App connectors work by acting as the authoritative nameserver for the domains configured on an app. For example, when an app is configured for *.example.com, a split DNS entry is created. Any subsequent DNS lookups from the client for *.example.com are sent to the appropriate app connectors. Each app connector itself performs the DNS lookup, and if the lookup succeeds then a new subnet route is introduced for the resolved IP address before returning the response to the client.

CNAMEs

For CNAMEs, which are not routing records, app connectors will follow the CNAME chain and automatically advertise the resulting routes. To check if your domain is using a CNAME, use a command like dig app.acme.com. The output will look similar to:

.1. app.acme.com IN CNAME acme.backend.com
.2. acme.backend.com A ...

In the above example, the target of the CNAME chain, acme.backend.com, will be used for route advertisement instead of app.acme.com.

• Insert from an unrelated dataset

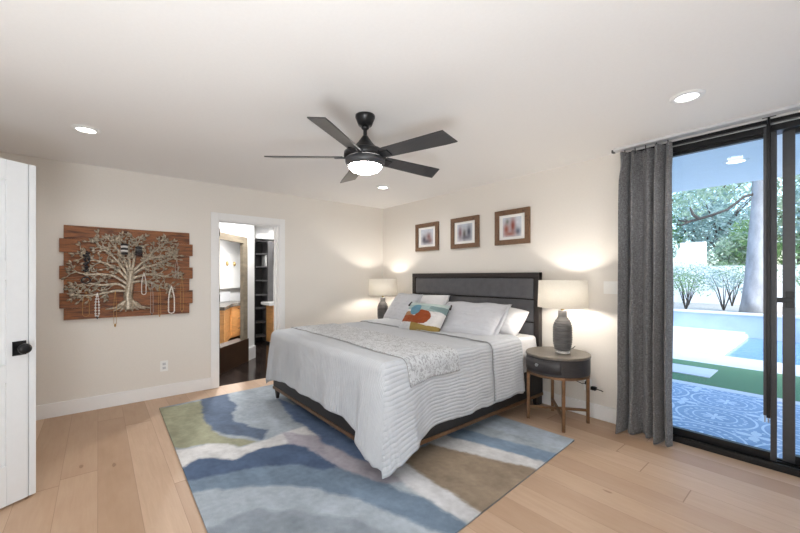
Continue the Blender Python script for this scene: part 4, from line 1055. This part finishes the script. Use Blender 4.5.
# mature tree trunk and its limb
def trunk_pts(base, top, n=10, wob=0.05, seed=1):
    r = random.Random(seed); p0, p1 = Vector(base), Vector(top)
    return [p0.lerp(p1, k/n)+Vector((r.uniform(-wob, wob), r.uniform(-wob, wob), 0))*(0 if k in (0,) else 1) for k in range(n+1)]
def leaves(bm, centre, rad, n, size, rnd, squash=0.8, droop=0.0):
    for _ in range(n):
        while True:
            p = Vector((rnd.uniform(-1, 1), rnd.uniform(-1, 1), rnd.uniform(-1, 1)))
            if p.length < 1: break
        p = p.normalized()*(p.length**0.6)
        c = Vector(centre)+Vector((p.x*rad, p.y*rad, p.z*rad*squash))
        s = size*rnd.uniform(0.6, 1.3)
        d = Vector((rnd.uniform(-1, 1), rnd.uniform(-1, 1), rnd.uniform(-1, 0.6)-droop)).normalized()
        w = d.cross(Vector((rnd.uniform(-1, 1), rnd.uniform(-1, 1), rnd.uniform(-1, 1)))).normalized()
        nn = d.cross(w)
        v = [bm.verts.new(c - d*s), bm.verts.new(c + w*s*0.32+nn*s*0.08), bm.verts.new(c + d*s), bm.verts.new(c - w*s*0.32+nn*s*0.08)]
        bm.faces.new(v)
tt = thing('garden_tree', (3.42, 9.5, 0.38), 'thick pale tree trunk rising beyond the raised pool wall', 'tree')
TI = Matrix.Translation((-3.42, -9.5, -0.38))
b = BM(); tube(b, [(3.42, 9.5, 0.36), (3.43, 9.5, 0.7), (3.46, 9.5, 1.3), (3.49, 9.5, 2.2), (3.53, 9.5, 3.2), (3.55, 9.55, 4.4), (3.6, 9.6, 6.0)], [0.27, 0.225, 0.19, 0.165, 0.135, 0.125, 0.11], 18); o = link('trunk', b, 'bark', tt, True); o.matrix_parent_inverse = TI
b = BM(); tube(b, [(3.53, 9.55, 3.5), (3.3, 9.3, 3.42), (3.02, 8.9, 3.07), (2.73, 8.8, 2.95), (2.45, 8.8, 2.88), (2.22, 8.8, 2.83), (2.0, 8.8, 2.90)], [0.05, 0.03, 0.03, 0.034, 0.036, 0.03, 0.02], 10)
tube(b, [(2.45, 8.8, 2.89), (2.33, 8.8, 3.02), (2.27, 8.8, 3.22)], [0.04, 0.035, 0.02], 8); tube(b, [(2.3, 8.8, 2.85), (2.1, 8.75, 2.75), (1.95, 8.7, 2.78)], [0.03, 0.02, 0.012], 8); o = link('branch', b, 'bark_dark', tt, True); o.matrix_parent_inverse = TI
rl = random.Random(11); b = BM()
for c, r, n in (((3.4, 10.2, 5.2), 1.9, 1300), ((1.9, 9.6, 4.2), 1.0, 420), ((2.9, 9.9, 4.0), 0.8, 260), ((5.0, 10.2, 4.6), 1.3, 600), ((2.2, 9.2, 3.3), 0.45, 110)): leaves(b, c, r, n, 0.085, rl, 0.7, 0.5)
o = link('foliage', b, 'leaf_pale', tt); o.matrix_parent_inverse = TI
def tree(x, y, h, r, n, mat, label, name='garden_tree', cat='tree', z0=0.38, size=0.11, seed=0, group=None):
    rnd = random.Random(seed); t = thing(name, (x, y, z0), label, cat, group)
    b = BM(); tube(b, [(0, 0, -0.02), (0.05, 0, h*0.3), (-0.04, 0.05, h*0.6)], [0.10*h/4, 0.075*h/4, 0.04*h/4], 10)
    for k in range(5):
        a = 2*PI*k/5+seed; tube(b, [(0, 0, h*(0.3+0.05*k)), (r*0.3*math.cos(a), r*0.3*math.sin(a), h*(0.5+0.05*k)), (r*0.6*math.cos(a), r*0.6*math.sin(a), h*(0.62+0.05*k))], [0.04*h/4, 0.03*h/4, 0.012*h/4], 7)
    link('trunk', b, 'bark_dark', t, True)
    b = BM()
    for k in range(9):
        a = rnd.uniform(0, 2*PI); q = rnd.uniform(0, 0.6)*r
        leaves(b, (q*math.cos(a), q*math.sin(a), h*rnd.uniform(0.42, 0.95)), r*rnd.uniform(0.35, 0.6), n//9, size, rnd, 0.75)
    link('foliage', b, mat, t); return t
tree(-1.6, 16.5, 4.6, 2.2, 2600, 'leaf_green', 'leafy green tree beyond the white garden block wall', seed=1, size=0.12)
tree(1.6, 17.5, 5.6, 2.3, 2800, 'leaf_grey', 'grey green tree above the taller white block of the garden wall', seed=2, size=0.12)
tree(3.0, 15.0, 3.3, 1.3, 2200, 'leaf_green', 'bright green tree left of the pale trunk, beyond the garden wall', seed=3, size=0.10)
tree(5.4, 16.0, 5.2, 2.2, 2600, 'leaf_grey', 'grey green tree right of the pale trunk beyond the garden wall', seed=4, size=0.12)
tree(-5.4, 19.5, 6.0, 2.8, 2400, 'leaf_green', 'wide green tree far beyond the garden wall behind the curtain', seed=5, size=0.14)
tree(0.0, 22.0, 7.4, 3.4, 3000, 'leaf_pale', 'tall pale tree furthest back beyond the garden wall', seed=8, size=0.16)
tree(3.8, 21.5, 7.0, 3.0, 2800, 'leaf_pale', 'tall pale tree behind the bright green one', seed=9, size=0.16)
tree(7.6, 15.0, 4.6, 2.0, 1800, 'leaf_green', 'leafy green tree furthest along the garden wall past the pool', seed=21, size=0.12)
tree(10.5, 16.5, 5.4, 2.4, 1800, 'leaf_grey', 'grey green tree out of view beyond the far end of the pool', seed=22, size=0.14)
tree(6.8, 20.0, 6.5, 2.8, 2000, 'leaf_pale', 'tall pale tree behind the grey green tree past the trunk', seed=23, size=0.15)
tree(-0.6, 14.6, 2.6, 1.3, 1800, 'leaf_grey', 'low rounded grey green tree just beyond the taller white wall block', seed=14, size=0.10)
tree(2.2, 14.8, 2.4, 1.1, 1800, 'leaf_pale', 'low pale tree just right of the taller white wall block', seed=15, size=0.10)
tree(-2.8, 14.8, 2.8, 1.5, 1500, 'leaf_green', 'low green tree beyond the garden wall hidden behind the curtain', seed=16, size=0.11)
def shrub(x, y, h, r, n, mat, label, seed, group=None):
    rnd = random.Random(seed); t = thing('shrub', (x, y, 0.38), label, 'shrub', group)
    b = BM(); L = BM()
    for k in range(7):
        a = 2*PI*k/7+rnd.random(); e = Vector((r*0.7*math.cos(a), r*0.7*math.sin(a), h*rnd.uniform(0.6, 1.0)))
        tube(b, [(0, 0, -0.02), e*0.5+Vector((0, 0, h*0.12)), e], [0.014, 0.010, 0.004], 6); leaves(L, e, r*0.62, n//7, 0.036, rnd, 1.0)
    link('stems', b, 'bark_dark', t, True); link('foliage', L, mat, t)
shrub(2.05, 9.4, 1.05, 0.5, 1000, 'leaf_green', 'airy green shrub on the planter next to the curtain edge', 31)
shrub(2.8, 9.9, 1.15, 0.5, 1000, 'leaf_grey', 'airy grey green shrub on the planter left of the pale trunk', 32)
shrub(1.7, 11.4, 1.25, 0.5, 900, 'leaf_grey', 'pale shrub in front of the taller white wall block', 33)
shrub(2.7, 12.0, 1.3, 0.5, 900, 'leaf_green', 'green shrub against the low garden wall, left of the trunk', 34)
shrub(4.45, 10.0, 1.1, 0.5, 900, 'leaf_green', 'green shrub on the planter right of the pale trunk', 35)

In some cases, CNAME records return different results in different geographies, as web services use geographic DNS load balancing. In these cases, it is recommended that your app connectors be deployed in locations that closely mirror your organization's global footprint.

Wildcards

Wildcards (*) are supported. Wildcard behavior is non-inclusive of the parent domain. For example, to include all of acme.com and its subdomains, enter both acme.com and *.acme.com. To only include the top-level domain, include acme.com and omit *.acme.com. To include only subdomains, include *.acme.com and omit acme.com.

ACL driven route configuration

You can manually preconfigure routes in the access control lists (ACLs) section of your tailnet policy file alongside the domains configuration. For example:

{
    "name": "myapp",
    "connectors": ["tag:connector"],
    "domains": ["example.com"],
    "routes": ["192.0.0.0/24"],
}

Effective with Tailscale v1.60.0 for stable tracks and v1.59.43 for unstable tracks, app connector nodes will automatically advertise these routes as soon as the ACL change is applied to the tailnet policy file. App connectors added to this app will also immediately advertise these routes. Additionally, routes added via the ACL are implicitly approved and do not require a sibling autoApprovers entry.

This maintains strict routing control as part of the ACL and approval process. In many instances this also removes the need for users to build up large -–advertise-routes arguments for node configurations in order to avoid lengthy discovery periods with disruptive routing changes.

Route coalescing

Routes populated by ACL driven route configuration will coalesce or replace routes that are a sub-route of the new advertisemen. For example, if the connector had previously discovered 192.0.0.1/32 and 192.0.0.2/32, and the routes ACL is adjusted to cover 192.0.0.0/24, the route table exposed by the connector will settle to 192.0.0.0/24 only, in order to minimize routing table length and complexity.